He may be the first to spring to mind, but Pulp Fiction’s Jules Winnfield certainly isn’t the only bad mother f*cker in cinematic history. Hell no, mofo. Over the past half-century, the silver screen has seen more than its fair share of hot mamas and semi-Oedipal fellas ready to show the kind of love that scarcely features on Mother’s Day cards.
Though ‘Stifler’s Mom’ in the wince-inducing American Pie films is generally accepted as the wellspring of the 'MILF' appellation, it was Anne Bancroft’s character in 1967 Mike Nichols' movie The Graduate that really got the mother-f*ckin’ ball rolling.
Immortalised in song by Simon & Garfunkel, Mrs Robinson (koo-koo-ka-choo) seduces the film’s titular college-leaver, played by Dustin Hoffman, into a summer-long affair, before making his life a misery when his affections switch to her daughter. Although (spoiler alert!) Hoffman’s character ends up with the younger Robinson woman (or does he…?), it was the image of the rapacious mother that would linger in the collective consciousness, Bancroft going through the rest of her life exasperated that she’d be forever remembered as the quintessential cougar. (Despite the fact that, aged 35 at the time of filming, Bancroft was actually only six years older than Hoffman.) “I'm just a little dismayed that people aren’t beyond it yet,” she said some years later. Rightly so.

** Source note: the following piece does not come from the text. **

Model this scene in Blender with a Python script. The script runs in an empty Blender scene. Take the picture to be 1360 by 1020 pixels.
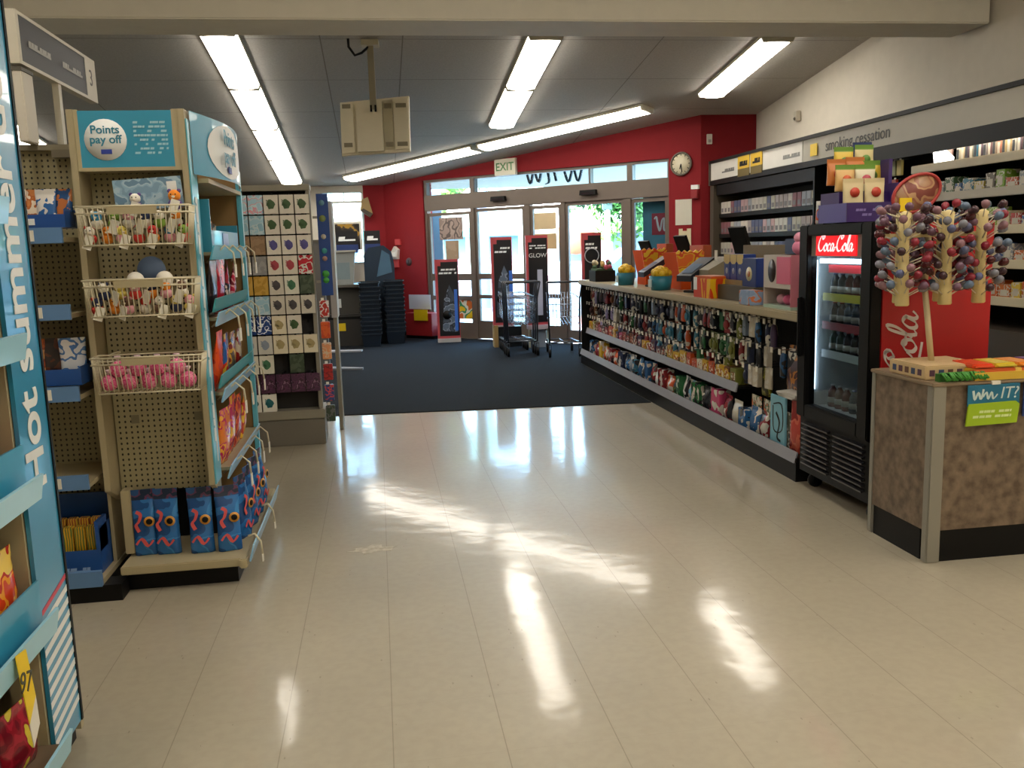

Sixties classic Belle de Jour saw her play a minxy young housewife hooker, but by 1983, at 40 years of age, Catherine Deneuve was of a suitable vintage to portray the older (much, much older) vampire lover of an ill-fated David Bowie in The Hunger. Though the two are married in the film, and like Hoffman and Bancroft, only a handful of years separated their ages, there’s a definite mother-son dynamic to the couple’s relationship — Deneuve’s character having literally given Bowie’s life. (Horrible, accursed eternal life, as it turns out.)
A young Susan Sarandon enjoys a memorable blood-sugar-sex-magik lesbian tryst with Deneuve in The Hunger (watch it here, if you so desire) morphing five years later into the role of experienced elder lover, showing a young buck baseballer 12 years her junior the ways of the world in 1988’s Bull Durham. That year, Sarandon would marry the actor playing her Bull Durham toy-boy, Tim Robbins, bearing him two children shortly thereafter.